MATERIAL PROVIDED:
■ ■ ■ ■ ■
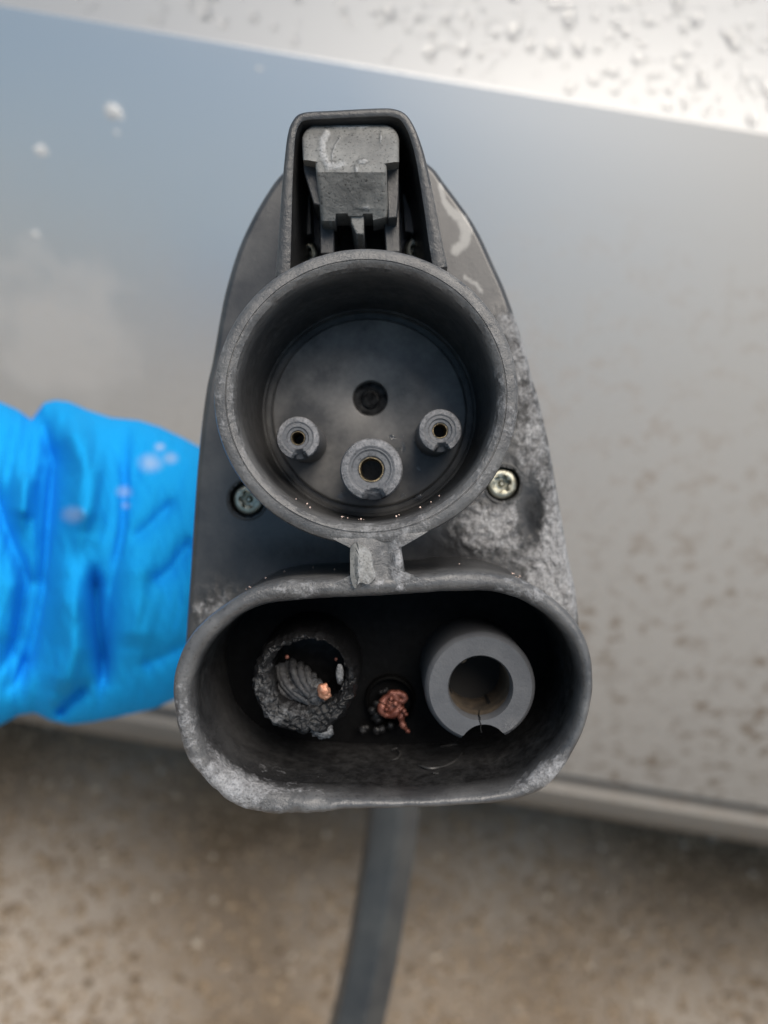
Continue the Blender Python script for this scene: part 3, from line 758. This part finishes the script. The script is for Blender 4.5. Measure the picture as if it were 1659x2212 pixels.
# twisted melted core
A = L(622, 1470, YB + 0.0085); B = L(690, 1502, YB + 0.0008)
loops = []; n1 = 60; N2 = 130
ax = (B - A); axn = ax.normalized(); s1 = axn.orthogonal().normalized(); s2 = axn.cross(s1)
for i in range(n1):
    t = i / (n1 - 1); cc = A.lerp(B, t); rr = S(36, YB) * (1 - 0.45 * t ** 1.5) * (1 if t < 0.93 else math.sqrt(max(0.03, 1 - ((t - 0.93) / 0.07) ** 2)))
    lp = []
    for j in range(N2):
        a = 2 * math.pi * j / N2
        rid = 0.10 * math.sin(2 * a + t * 5) + 0.06 * math.sin(5 * a + t * 7) + 0.045 * math.sin(11 * a + t * 9 + 2 * mnoise.noise(Vector((math.cos(a), math.sin(a), t * 3))))
        v = Vector((math.cos(a) * 1.6, math.sin(a) * 1.6, t * 2.5))
        k = 1 + rid * 1.5 + 0.14 * mnoise.noise(v) + 0.07 * mnoise.noise(v * 2.6) + 0.06 * mnoise.noise(v * 7) + 0.035 * mnoise.noise(v * 16)
        lp.append(cc + (s1 * math.cos(a) + s2 * math.sin(a)) * rr * k)
    loops.append(lp)
cmb = MB(); cmb.loft(loops, cap0=True, cap1=True)
for k in range(13):          # strands twisted round the core
    a0_ = 2 * math.pi * k / 13 + rng.uniform(-0.15, 0.15); sp = []; tw = 2.1 + rng.uniform(-0.25, 0.25); t1 = rng.uniform(0.82, 0.99)
    for i in range(26):
        t = t1 * i / 25; a = a0_ + tw * t; rr = S(43, YB) * (1 - 0.55 * t ** 1.4) * (1 + 0.10 * mnoise.noise(Vector((k * 3.1, t * 4, 0))))
        sp.append(A.lerp(B, t) + (s1 * math.cos(a) + s2 * math.sin(a)) * rr)
    cmb.tube(sp, [S(9.5, YB) * (1 - 0.35 * i / 25) * (1 + 0.22 * mnoise.noise(Vector((k, i * 0.5, 2)))) for i in range(26)], 10)
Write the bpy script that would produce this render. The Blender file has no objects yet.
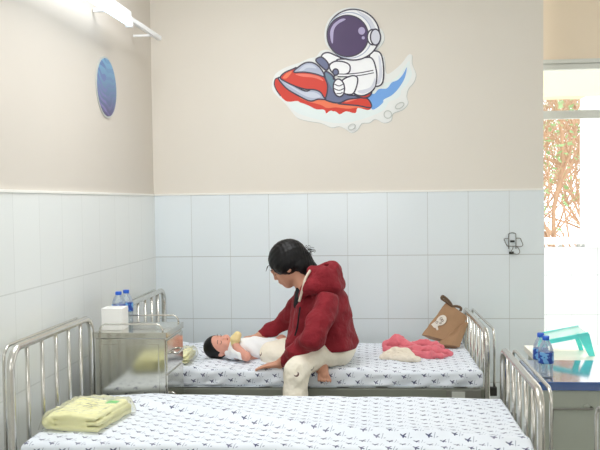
import bpy, bmesh, math, random
import numpy as np
from mathutils import Vector, Matrix, noise

random.seed(4)
PI = math.pi
SC = bpy.context.scene
COL = SC.collection
V = Vector

def srgb(r, g, b):
    def f(c):
        c /= 255.0
        return c / 12.92 if c <= 0.04045 else ((c + 0.055) / 1.055) ** 2.4
    return (f(r), f(g), f(b), 1.0)

# ------------------------------------------------------------------ materials
class N:
    """small wrapper so that node maths reads like ordinary maths"""
    nt = None
    def __init__(s, sock): s.s = sock
    @staticmethod
    def op(kind, *a, clamp=False):
        n = N.nt.nodes.new('ShaderNodeMath'); n.operation = kind; n.use_clamp = clamp
        for i, x in enumerate(a):
            if isinstance(x, N): N.nt.links.new(x.s, n.inputs[i])
            else: n.inputs[i].default_value = x
        return N(n.outputs[0])
    def __add__(s, o): return N.op('ADD', s, o)
    __radd__ = __add__
    def __sub__(s, o): return N.op('SUBTRACT', s, o)
    def __rsub__(s, o): return N.op('SUBTRACT', o, s)
    def __mul__(s, o): return N.op('MULTIPLY', s, o)
    __rmul__ = __mul__
    def __truediv__(s, o): return N.op('DIVIDE', s, o)
    def abs(s): return N.op('ABSOLUTE', s)
    def floor(s): return N.op('FLOOR', s)
    def fract(s): return N.op('FRACT', s)
    def mod(s, m): return N.op('FLOORED_MODULO', s, m)
    def lt(s, o): return N.op('LESS_THAN', s, o)
    def gt(s, o): return N.op('GREATER_THAN', s, o)
    def min(s, o): return N.op('MINIMUM', s, o)
    def max(s, o): return N.op('MAXIMUM', s, o)
    def sqrt(s): return N.op('SQRT', s)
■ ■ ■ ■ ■
PROBLEM TO SOLVE:
Leaving out the pictures, repeat the data above exactly.

TASK OUTPUT:
Continue the Blender Python script for this scene: part 3, from line 758. This part finishes the script. The script is for Blender 4.5. Measure the picture as if it were 1659x2212 pixels.
# twisted melted core
A = L(622, 1470, YB + 0.0085); B = L(690, 1502, YB + 0.0008)
loops = []; n1 = 60; N2 = 130
ax = (B - A); axn = ax.normalized(); s1 = axn.orthogonal().normalized(); s2 = axn.cross(s1)
for i in range(n1):
    t = i / (n1 - 1); cc = A.lerp(B, t); rr = S(36, YB) * (1 - 0.45 * t ** 1.5) * (1 if t < 0.93 else math.sqrt(max(0.03, 1 - ((t - 0.93) / 0.07) ** 2)))
    lp = []
    for j in range(N2):
        a = 2 * math.pi * j / N2
        rid = 0.10 * math.sin(2 * a + t * 5) + 0.06 * math.sin(5 * a + t * 7) + 0.045 * math.sin(11 * a + t * 9 + 2 * mnoise.noise(Vector((math.cos(a), math.sin(a), t * 3))))
        v = Vector((math.cos(a) * 1.6, math.sin(a) * 1.6, t * 2.5))
        k = 1 + rid * 1.5 + 0.14 * mnoise.noise(v) + 0.07 * mnoise.noise(v * 2.6) + 0.06 * mnoise.noise(v * 7) + 0.035 * mnoise.noise(v * 16)
        lp.append(cc + (s1 * math.cos(a) + s2 * math.sin(a)) * rr * k)
    loops.append(lp)
cmb = MB(); cmb.loft(loops, cap0=True, cap1=True)
for k in range(13):          # strands twisted round the core
    a0_ = 2 * math.pi * k / 13 + rng.uniform(-0.15, 0.15); sp = []; tw = 2.1 + rng.uniform(-0.25, 0.25); t1 = rng.uniform(0.82, 0.99)
    for i in range(26):
        t = t1 * i / 25; a = a0_ + tw * t; rr = S(43, YB) * (1 - 0.55 * t ** 1.4) * (1 + 0.10 * mnoise.noise(Vector((k * 3.1, t * 4, 0))))
        sp.append(A.lerp(B, t) + (s1 * math.cos(a) + s2 * math.sin(a)) * rr)
    cmb.tube(sp, [S(9.5, YB) * (1 - 0.35 * i / 25) * (1 + 0.22 * mnoise.noise(Vector((k, i * 0.5, 2)))) for i in range(26)], 10)
Write the bpy script that would produce this render. The Blender file has no objects yet.
import bpy, bmesh, math, random
import numpy as np
from mathutils import Vector, Matrix, noise

random.seed(4)
PI = math.pi
SC = bpy.context.scene
COL = SC.collection
V = Vector

def srgb(r, g, b):
    def f(c):
        c /= 255.0
        return c / 12.92 if c <= 0.04045 else ((c + 0.055) / 1.055) ** 2.4
    return (f(r), f(g), f(b), 1.0)

# ------------------------------------------------------------------ materials
class N:
    """small wrapper so that node maths reads like ordinary maths"""
    nt = None
    def __init__(s, sock): s.s = sock
    @staticmethod
    def op(kind, *a, clamp=False):
        n = N.nt.nodes.new('ShaderNodeMath'); n.operation = kind; n.use_clamp = clamp
        for i, x in enumerate(a):
            if isinstance(x, N): N.nt.links.new(x.s, n.inputs[i])
            else: n.inputs[i].default_value = x
        return N(n.outputs[0])
    def __add__(s, o): return N.op('ADD', s, o)
    __radd__ = __add__
    def __sub__(s, o): return N.op('SUBTRACT', s, o)
    def __rsub__(s, o): return N.op('SUBTRACT', o, s)
    def __mul__(s, o): return N.op('MULTIPLY', s, o)
    __rmul__ = __mul__
    def __truediv__(s, o): return N.op('DIVIDE', s, o)
    def abs(s): return N.op('ABSOLUTE', s)
    def floor(s): return N.op('FLOOR', s)
    def fract(s): return N.op('FRACT', s)
    def mod(s, m): return N.op('FLOORED_MODULO', s, m)
    def lt(s, o): return N.op('LESS_THAN', s, o)
    def gt(s, o): return N.op('GREATER_THAN', s, o)
    def min(s, o): return N.op('MINIMUM', s, o)
    def max(s, o): return N.op('MAXIMUM', s, o)
    def sqrt(s): return N.op('SQRT', s)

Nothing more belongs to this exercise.